"""

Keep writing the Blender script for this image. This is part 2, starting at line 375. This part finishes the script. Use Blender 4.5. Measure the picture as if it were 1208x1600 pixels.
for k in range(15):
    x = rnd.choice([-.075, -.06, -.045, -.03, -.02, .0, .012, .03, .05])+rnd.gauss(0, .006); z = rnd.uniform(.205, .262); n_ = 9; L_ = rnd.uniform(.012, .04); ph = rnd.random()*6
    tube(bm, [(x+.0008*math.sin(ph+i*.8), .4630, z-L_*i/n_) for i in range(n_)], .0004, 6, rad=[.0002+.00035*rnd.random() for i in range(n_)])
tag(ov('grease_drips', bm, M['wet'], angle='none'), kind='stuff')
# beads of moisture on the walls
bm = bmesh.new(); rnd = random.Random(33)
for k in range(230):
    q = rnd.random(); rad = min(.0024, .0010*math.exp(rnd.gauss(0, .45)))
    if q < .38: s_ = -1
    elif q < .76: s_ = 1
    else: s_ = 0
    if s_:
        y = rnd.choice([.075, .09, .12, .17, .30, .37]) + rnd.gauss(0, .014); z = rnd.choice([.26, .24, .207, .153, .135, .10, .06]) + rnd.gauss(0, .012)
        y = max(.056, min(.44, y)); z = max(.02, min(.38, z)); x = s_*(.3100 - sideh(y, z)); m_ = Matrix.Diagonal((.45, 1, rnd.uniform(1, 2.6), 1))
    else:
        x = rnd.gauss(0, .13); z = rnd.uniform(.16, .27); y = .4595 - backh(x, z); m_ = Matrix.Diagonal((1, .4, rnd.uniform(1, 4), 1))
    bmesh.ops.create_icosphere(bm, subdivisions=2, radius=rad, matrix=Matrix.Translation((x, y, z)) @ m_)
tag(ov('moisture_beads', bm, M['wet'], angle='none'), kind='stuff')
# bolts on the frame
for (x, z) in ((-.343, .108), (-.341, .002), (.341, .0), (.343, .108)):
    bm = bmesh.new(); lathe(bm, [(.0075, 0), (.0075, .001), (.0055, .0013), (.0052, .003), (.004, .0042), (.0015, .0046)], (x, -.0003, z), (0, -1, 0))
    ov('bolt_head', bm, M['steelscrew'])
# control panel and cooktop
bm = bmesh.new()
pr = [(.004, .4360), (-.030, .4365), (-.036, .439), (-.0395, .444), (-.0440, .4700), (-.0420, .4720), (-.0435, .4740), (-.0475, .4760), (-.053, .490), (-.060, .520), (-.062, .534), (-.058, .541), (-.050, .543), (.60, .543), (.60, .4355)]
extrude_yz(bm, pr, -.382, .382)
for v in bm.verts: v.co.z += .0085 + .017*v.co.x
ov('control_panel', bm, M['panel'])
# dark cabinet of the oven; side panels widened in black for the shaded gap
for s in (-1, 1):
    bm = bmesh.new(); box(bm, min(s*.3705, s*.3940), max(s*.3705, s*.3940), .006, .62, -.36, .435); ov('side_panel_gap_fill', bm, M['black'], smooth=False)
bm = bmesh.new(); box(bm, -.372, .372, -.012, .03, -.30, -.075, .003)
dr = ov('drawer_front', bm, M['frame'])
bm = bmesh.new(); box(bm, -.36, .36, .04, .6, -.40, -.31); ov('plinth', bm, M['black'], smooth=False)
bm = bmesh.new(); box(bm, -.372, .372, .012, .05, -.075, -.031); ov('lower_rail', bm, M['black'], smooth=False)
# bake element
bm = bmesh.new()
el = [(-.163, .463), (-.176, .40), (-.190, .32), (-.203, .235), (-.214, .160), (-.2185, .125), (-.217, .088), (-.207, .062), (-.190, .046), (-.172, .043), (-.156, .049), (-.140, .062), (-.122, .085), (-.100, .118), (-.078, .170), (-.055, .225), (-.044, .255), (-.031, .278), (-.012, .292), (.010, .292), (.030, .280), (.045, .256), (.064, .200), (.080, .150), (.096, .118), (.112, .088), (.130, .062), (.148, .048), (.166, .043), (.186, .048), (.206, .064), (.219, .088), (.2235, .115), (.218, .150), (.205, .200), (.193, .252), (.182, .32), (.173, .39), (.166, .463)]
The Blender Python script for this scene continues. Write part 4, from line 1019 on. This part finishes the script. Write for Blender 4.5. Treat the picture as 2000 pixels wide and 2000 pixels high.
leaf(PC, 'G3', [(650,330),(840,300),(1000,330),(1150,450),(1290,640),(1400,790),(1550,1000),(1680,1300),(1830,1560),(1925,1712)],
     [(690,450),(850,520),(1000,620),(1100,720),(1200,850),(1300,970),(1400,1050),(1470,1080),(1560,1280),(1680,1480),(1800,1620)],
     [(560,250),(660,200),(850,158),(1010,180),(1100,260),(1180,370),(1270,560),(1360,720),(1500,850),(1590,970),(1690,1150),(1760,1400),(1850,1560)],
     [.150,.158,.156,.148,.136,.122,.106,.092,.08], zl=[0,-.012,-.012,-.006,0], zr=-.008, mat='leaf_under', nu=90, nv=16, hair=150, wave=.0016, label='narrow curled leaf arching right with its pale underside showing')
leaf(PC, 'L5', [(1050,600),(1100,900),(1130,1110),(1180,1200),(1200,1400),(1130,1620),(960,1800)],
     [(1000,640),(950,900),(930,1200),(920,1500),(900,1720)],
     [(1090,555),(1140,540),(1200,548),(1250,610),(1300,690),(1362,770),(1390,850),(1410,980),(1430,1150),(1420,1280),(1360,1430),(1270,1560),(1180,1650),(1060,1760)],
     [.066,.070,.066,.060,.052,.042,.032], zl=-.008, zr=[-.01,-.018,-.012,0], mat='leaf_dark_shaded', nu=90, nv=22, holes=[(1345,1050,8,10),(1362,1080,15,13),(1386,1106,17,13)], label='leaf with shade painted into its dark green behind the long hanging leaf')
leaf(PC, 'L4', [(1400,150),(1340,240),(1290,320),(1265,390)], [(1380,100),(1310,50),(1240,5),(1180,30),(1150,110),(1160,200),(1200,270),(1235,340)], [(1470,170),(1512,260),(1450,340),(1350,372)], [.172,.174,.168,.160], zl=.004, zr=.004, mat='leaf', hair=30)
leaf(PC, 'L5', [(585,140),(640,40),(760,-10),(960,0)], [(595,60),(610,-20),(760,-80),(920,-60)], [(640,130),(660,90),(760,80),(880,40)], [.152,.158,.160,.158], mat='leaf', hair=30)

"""

▶ **Problem to solve**: Starting at the line that contains "long hanging leaf')", output each remaining line of the listing, the last line included, exactly as it appears.

▶ **Output for this exercise**:
     [.066,.070,.066,.060,.052,.042,.032], zl=-.008, zr=[-.01,-.018,-.012,0], mat='leaf_dark_shaded', nu=90, nv=22, holes=[(1345,1050,8,10),(1362,1080,15,13),(1386,1106,17,13)], label='leaf with shade painted into its dark green behind the long hanging leaf')
leaf(PC, 'L4', [(1400,150),(1340,240),(1290,320),(1265,390)], [(1380,100),(1310,50),(1240,5),(1180,30),(1150,110),(1160,200),(1200,270),(1235,340)], [(1470,170),(1512,260),(1450,340),(1350,372)], [.172,.174,.168,.160], zl=.004, zr=.004, mat='leaf', hair=30)
leaf(PC, 'L5', [(585,140),(640,40),(760,-10),(960,0)], [(595,60),(610,-20),(760,-80),(920,-60)], [(640,130),(660,90),(760,80),(880,40)], [.152,.158,.160,.158], mat='leaf', hair=30)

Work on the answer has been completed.